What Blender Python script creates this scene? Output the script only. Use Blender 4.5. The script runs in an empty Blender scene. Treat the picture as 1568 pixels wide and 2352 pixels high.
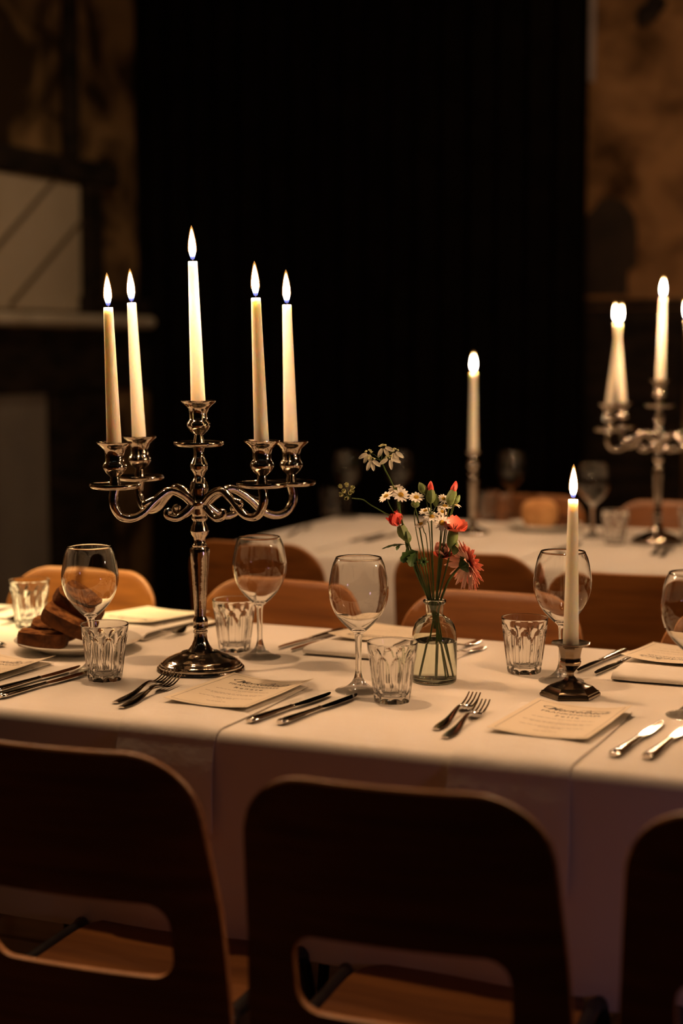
import bpy, math, random
from mathutils import Vector, Matrix

random.seed(7)
scene = bpy.context.scene
C = scene.collection
PI = math.pi
R = math.radians

# ------------------------------------------------------------------ camera
YAW = R(23)                                   # the tables stand at 23 degrees to the view
FOCAL_PX, HORIZON = 3700.0, 800.0             # for a frame of 1568 x 2352
cam_d = bpy.data.cameras.new('camera')
cam_d.sensor_fit = 'VERTICAL'
cam_d.sensor_height = 36.0
cam_d.sensor_width = 24.0
cam_d.lens = FOCAL_PX / 2352.0 * 36.0
cam_d.dof.use_dof = True
cam_d.dof.focus_distance = 2.74
cam_d.dof.aperture_fstop = 1.8
cam_d.dof.aperture_blades = 0
cam_d.clip_end = 60
cam = bpy.data.objects.new('camera', cam_d)
C.objects.link(cam)
pitch = math.atan((1176 - HORIZON) / FOCAL_PX)
cam.location = (0, 0, 1.32)
cam.rotation_euler = (PI / 2 - pitch, 0, YAW)
scene.camera = cam

# ------------------------------------------------------------------ world, view, lamps of the room
w = bpy.data.worlds.new('night')
w.use_nodes = True
w.node_tree.nodes['Background'].inputs[0].default_value = (1.0, 0.62, 0.34, 1)
w.node_tree.nodes['Background'].inputs[1].default_value = 0.0012
scene.world = w
vs = scene.view_settings
vs.view_transform = 'Standard'
vs.look = 'None'
vs.gamma = 1.0
vs.use_curve_mapping = False
vs.exposure = 0.0
cy = scene.cycles
cy.max_bounces = 14
cy.transmission_bounces = 12
cy.transparent_max_bounces = 24
cy.glossy_bounces = 5
cy.diffuse_bounces = 3
cy.sample_clamp_indirect = 4.0
cy.caustics_reflective = False
cy.caustics_refractive = True
cy.blur_glossy = 0.5

FLAME = (1.0, 0.53, 0.245)                    # colour of candle light
FLAME_W = 2.2                                # watts of one candle


def spot(name, loc, target, watts, col, cone, blend=0.7, radius=0.05):
    d = bpy.data.lights.new(name, 'SPOT')
    d.energy, d.color = watts, col
    d.spot_size, d.spot_blend, d.shadow_soft_size = R(cone), blend, radius
    o = bpy.data.objects.new(name, d)
    o.location = loc
    o.rotation_euler = (Vector(target) - Vector(loc)).to_track_quat('-Z', 'Y').to_euler()
    C.objects.link(o)
    return o


def bulb(name, loc, watts, col, radius=0.03):
    d = bpy.data.lights.new(name, 'POINT')
    d.energy, d.color, d.shadow_soft_size = watts, col, radius
    o = bpy.data.objects.new(name, d)
    o.location = loc
    C.objects.link(o)
    return o


# ceiling spots of the hall: two wash the old walls, one each aims at a table; then two added unseen lamps
spot('ceiling_spot_left_wall', (-2.3, 4.6, 3.5), (-4.0, 6.0, 1.65), 32, (1.0, 0.68, 0.36), 52, 0.9)
spot('ceiling_spot_back_wall', (-0.9, 5.4, 3.6), (-1.5, 7.0, 2.3), 17, (1.0, 0.62, 0.32), 60, 0.9)
spot('ceiling_spot_far_table', (-1.9, 2.9, 3.6), (-1.3, 4.5, 0.75), 150, (1.0, 0.62, 0.34), 46, 0.8, 0.12)
spot('ceiling_spot_table', (-1.75, 2.75, 3.9), (-1.15, 2.6, 0.75), 145, (1.0, 0.58, 0.29), 56, 0.9, 0.07)
spot('added_spot_left_chair', (-2.55, 1.7, 3.6), (-2.0, 2.98, 0.80), 900, (1.0, 0.72, 0.30), 18, 1.0, 0.05)  # added to brighten the left far chair and the cloth near it
spot('unseen_violet_lamp', (0.42, 1.86, 0.68), (-0.45, 2.1, 0.58), 1.9, (0.80, 0.50, 0.80), 66, 1.0, 0.08)  # unseen lamp, set low between cloth and chairs to tint the cloth front
for i, (p, c, e) in enumerate([((-1.9, -0.9, 3.1), (1, .72, .45), 5), ((-0.7, -1.3, 3.2), (.55, .95, 1), 3.5),
                               ((0.5, -0.7, 3.1), (1, .75, .5), 5), ((1.3, 0.9, 3.0), (.55, .9, 1), 3.0),
                               ((-3.0, 0.6, 3.1), (1, .8, .55), 4), ((0.9, 2.6, 3.2), (1, .72, .45), 5)]):
    bulb('ceiling_bulb', p, e * .22, c, .012)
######
**Task to complete**
Without the pictures, return the listing above from its first line through the line that has "R = math.radians".

**Reply**
What Blender Python script creates this scene? Output the script only. Use Blender 4.5. The script runs in an empty Blender scene. Treat the picture as 1568 pixels wide and 2352 pixels high.
import bpy, math, random
from mathutils import Vector, Matrix

random.seed(7)
scene = bpy.context.scene
C = scene.collection
PI = math.pi
R = math.radians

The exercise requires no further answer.